**THE PROBLEM**
Identify each line below that contains the word "part", and copy it out.

**SUPPLIED INFORMATION**
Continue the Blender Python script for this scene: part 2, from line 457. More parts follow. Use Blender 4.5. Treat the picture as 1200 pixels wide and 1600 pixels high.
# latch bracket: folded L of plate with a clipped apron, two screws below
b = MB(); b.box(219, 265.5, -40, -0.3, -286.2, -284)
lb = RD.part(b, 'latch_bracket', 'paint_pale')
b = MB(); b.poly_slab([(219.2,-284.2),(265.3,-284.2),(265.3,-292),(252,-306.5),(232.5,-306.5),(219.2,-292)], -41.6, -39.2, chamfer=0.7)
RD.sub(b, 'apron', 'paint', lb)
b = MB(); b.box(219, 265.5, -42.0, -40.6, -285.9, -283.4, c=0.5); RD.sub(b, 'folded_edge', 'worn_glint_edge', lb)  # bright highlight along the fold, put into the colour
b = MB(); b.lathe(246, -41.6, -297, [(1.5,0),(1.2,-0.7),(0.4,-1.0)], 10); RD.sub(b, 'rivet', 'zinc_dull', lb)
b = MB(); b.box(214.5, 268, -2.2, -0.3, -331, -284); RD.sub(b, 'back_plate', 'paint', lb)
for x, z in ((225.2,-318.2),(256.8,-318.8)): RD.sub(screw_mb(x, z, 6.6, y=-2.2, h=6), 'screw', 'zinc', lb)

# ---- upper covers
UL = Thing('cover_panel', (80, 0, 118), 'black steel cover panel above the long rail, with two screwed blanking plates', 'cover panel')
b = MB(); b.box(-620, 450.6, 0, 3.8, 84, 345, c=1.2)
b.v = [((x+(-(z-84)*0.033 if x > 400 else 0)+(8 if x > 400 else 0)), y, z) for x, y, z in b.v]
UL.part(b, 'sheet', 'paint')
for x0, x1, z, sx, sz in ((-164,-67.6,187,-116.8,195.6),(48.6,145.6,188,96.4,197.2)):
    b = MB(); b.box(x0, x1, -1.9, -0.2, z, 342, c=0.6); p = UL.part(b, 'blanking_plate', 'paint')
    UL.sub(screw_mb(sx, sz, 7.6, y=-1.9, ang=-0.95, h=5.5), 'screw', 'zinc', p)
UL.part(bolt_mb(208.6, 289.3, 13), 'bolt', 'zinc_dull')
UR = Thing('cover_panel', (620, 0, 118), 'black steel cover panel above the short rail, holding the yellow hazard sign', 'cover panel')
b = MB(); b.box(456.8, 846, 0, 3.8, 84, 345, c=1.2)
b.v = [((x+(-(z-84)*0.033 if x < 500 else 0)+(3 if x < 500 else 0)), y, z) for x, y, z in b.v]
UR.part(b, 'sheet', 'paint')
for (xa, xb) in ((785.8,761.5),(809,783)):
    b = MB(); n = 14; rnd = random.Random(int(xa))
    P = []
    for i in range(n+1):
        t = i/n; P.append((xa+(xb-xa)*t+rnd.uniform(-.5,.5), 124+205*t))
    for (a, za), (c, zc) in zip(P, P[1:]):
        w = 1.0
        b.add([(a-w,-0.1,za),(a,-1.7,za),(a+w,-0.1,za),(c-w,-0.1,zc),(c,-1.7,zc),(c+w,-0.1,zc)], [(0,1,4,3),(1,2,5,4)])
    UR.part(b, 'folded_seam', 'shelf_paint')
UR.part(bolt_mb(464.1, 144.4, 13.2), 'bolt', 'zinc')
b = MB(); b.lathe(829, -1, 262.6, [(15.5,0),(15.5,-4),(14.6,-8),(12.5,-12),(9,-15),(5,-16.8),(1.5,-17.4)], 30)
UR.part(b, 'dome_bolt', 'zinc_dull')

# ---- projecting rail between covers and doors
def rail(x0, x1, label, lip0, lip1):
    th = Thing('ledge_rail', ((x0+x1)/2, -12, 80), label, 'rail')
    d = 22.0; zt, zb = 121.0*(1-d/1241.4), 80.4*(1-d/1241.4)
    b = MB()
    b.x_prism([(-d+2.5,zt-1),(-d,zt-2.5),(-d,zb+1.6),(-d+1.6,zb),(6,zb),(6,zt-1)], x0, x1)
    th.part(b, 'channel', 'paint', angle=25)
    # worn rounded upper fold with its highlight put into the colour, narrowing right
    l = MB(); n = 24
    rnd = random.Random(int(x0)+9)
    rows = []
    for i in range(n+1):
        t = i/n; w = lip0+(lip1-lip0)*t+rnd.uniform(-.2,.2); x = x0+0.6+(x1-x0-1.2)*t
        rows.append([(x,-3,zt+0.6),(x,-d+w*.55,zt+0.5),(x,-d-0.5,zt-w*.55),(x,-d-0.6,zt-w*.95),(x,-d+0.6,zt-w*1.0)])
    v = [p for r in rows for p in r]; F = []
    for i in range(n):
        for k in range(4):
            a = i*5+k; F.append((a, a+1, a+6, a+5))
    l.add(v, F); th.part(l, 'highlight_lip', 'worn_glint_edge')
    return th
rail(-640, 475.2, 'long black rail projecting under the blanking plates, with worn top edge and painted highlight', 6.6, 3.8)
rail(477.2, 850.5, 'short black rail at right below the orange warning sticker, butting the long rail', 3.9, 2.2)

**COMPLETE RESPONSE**
Continue the Blender Python script for this scene: part 2, from line 457. More parts follow. Use Blender 4.5. Treat the picture as 1200 pixels wide and 1600 pixels high.
lb = RD.part(b, 'latch_bracket', 'paint_pale')
UL.part(b, 'sheet', 'paint')
    b = MB(); b.box(x0, x1, -1.9, -0.2, z, 342, c=0.6); p = UL.part(b, 'blanking_plate', 'paint')
UL.part(bolt_mb(208.6, 289.3, 13), 'bolt', 'zinc_dull')
UR.part(b, 'sheet', 'paint')
    UR.part(b, 'folded_seam', 'shelf_paint')
UR.part(bolt_mb(464.1, 144.4, 13.2), 'bolt', 'zinc')
UR.part(b, 'dome_bolt', 'zinc_dull')
    th.part(b, 'channel', 'paint', angle=25)
    l.add(v, F); th.part(l, 'highlight_lip', 'worn_glint_edge')